Pierre Klossowski
Sur Proust
Serge Safran, 144 p., 15,90 euros En 1971, Michel Butor invite Pierre Klossowski, ami de longue date, à participer à une émission de télévision ayant pour thème « Proust et les sens ». Après la lecture des dernières pages de Du côté de chez Swann par Laurent Terzieff, l’auteur de Roberte ce soir déploie une analyse très fine de la métaphysique proustienne : nous ne cessons de manquer la profondeur de l’instant, les vrais paradis sont ceux que nous reconstituons par le truchement de la mémoire.
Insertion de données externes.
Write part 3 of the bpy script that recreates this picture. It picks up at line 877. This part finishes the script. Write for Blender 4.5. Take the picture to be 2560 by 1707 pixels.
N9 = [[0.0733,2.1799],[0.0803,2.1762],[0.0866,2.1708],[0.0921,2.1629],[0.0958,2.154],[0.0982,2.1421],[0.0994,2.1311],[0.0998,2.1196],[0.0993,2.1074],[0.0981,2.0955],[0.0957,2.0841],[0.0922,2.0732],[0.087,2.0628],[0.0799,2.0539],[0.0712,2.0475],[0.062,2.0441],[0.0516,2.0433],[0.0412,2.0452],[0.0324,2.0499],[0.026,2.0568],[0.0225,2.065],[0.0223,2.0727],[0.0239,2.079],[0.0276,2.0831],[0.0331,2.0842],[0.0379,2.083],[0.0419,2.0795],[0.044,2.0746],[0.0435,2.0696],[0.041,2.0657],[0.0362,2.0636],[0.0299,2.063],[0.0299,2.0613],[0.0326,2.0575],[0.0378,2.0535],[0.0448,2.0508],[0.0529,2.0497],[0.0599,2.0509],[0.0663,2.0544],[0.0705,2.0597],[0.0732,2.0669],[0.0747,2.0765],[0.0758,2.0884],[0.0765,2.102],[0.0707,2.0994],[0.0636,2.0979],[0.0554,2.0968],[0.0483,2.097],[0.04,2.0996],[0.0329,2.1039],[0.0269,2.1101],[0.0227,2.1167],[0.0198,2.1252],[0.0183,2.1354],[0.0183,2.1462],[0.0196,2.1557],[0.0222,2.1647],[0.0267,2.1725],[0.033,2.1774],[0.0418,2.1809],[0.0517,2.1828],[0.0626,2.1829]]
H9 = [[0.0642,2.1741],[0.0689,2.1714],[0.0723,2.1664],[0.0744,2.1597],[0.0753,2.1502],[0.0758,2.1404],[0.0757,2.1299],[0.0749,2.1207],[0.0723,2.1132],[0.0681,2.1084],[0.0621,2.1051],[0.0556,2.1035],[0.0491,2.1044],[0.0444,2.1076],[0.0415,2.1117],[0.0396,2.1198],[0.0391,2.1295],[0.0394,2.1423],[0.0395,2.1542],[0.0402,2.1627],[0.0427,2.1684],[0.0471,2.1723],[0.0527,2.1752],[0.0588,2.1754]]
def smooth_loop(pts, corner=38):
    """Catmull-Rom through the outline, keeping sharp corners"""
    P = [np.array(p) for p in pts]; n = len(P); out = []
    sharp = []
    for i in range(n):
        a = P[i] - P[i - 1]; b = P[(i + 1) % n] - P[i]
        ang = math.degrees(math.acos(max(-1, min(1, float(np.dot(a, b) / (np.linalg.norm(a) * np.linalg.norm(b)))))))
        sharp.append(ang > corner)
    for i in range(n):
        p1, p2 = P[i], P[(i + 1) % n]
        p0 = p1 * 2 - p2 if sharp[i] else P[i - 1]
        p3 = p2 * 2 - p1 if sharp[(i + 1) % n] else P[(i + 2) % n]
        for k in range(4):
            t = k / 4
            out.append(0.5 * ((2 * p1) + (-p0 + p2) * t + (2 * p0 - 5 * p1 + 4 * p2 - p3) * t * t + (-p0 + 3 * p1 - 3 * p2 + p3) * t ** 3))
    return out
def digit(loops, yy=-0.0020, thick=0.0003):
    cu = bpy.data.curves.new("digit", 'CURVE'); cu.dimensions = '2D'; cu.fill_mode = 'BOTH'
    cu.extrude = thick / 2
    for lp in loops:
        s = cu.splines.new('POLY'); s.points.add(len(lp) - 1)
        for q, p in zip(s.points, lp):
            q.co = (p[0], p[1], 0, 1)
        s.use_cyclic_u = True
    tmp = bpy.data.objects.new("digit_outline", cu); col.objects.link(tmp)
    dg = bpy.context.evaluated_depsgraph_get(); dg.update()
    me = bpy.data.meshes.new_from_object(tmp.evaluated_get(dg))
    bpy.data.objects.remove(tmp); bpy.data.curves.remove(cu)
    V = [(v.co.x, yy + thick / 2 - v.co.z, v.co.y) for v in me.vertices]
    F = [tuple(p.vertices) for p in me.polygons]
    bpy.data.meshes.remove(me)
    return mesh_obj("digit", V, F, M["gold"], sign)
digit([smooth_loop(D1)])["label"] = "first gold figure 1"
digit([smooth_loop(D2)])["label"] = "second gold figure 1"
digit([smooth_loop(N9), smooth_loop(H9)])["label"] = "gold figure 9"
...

Nous ratons ce que nous voyons, la vérité sexuelle se cache, la jalousie est l’aiguillon de notre lucidité, jusqu’à notre perte. La conjonction de la réminiscence et de l’art organise la rencontre du moi souffrant et du temps sans limites. Il n’y a pas d’objet neutre, mais des profondeurs de métaphores ouvrant sur d’autres profondeurs de métaphores, selon la raison d’un système analogique vertigineux. Les lieux où nous avons vécu restent disponibles pour que s’y rejouent des actions apparemment révolues. Si Klossowski voit en Proust un mémorialiste digne de Saint-Simon, il est aussi pour lui, qui vient de relire avec intensité Nietzsche, l’explorateur de l’effacement du moi dans le fleuve du temps, jusqu’à ce que l’oeuvre ne le rétablisse in fine en vérité. Il y a une vie clandestine et un inconnaissable, qui fondent la nécessité de l’entreprise artistique, la mémoire involontaire faisant de l’irréversibilité du temps un schème incomplet: « Ce que Proust nomme l’art – il dit la littérature implicite à chacun – il ne s’agit pas du don d’écrire – mais de l’art de déchiffrer les signes de sa propre existence. » Citant explicitement le bouddhisme tibétain, Klossowski se propose de lire Proust comme un vaste exercice spirituel menant à la dissolution du moi, l’art étant compris comme « le seul réel », « la vie même ».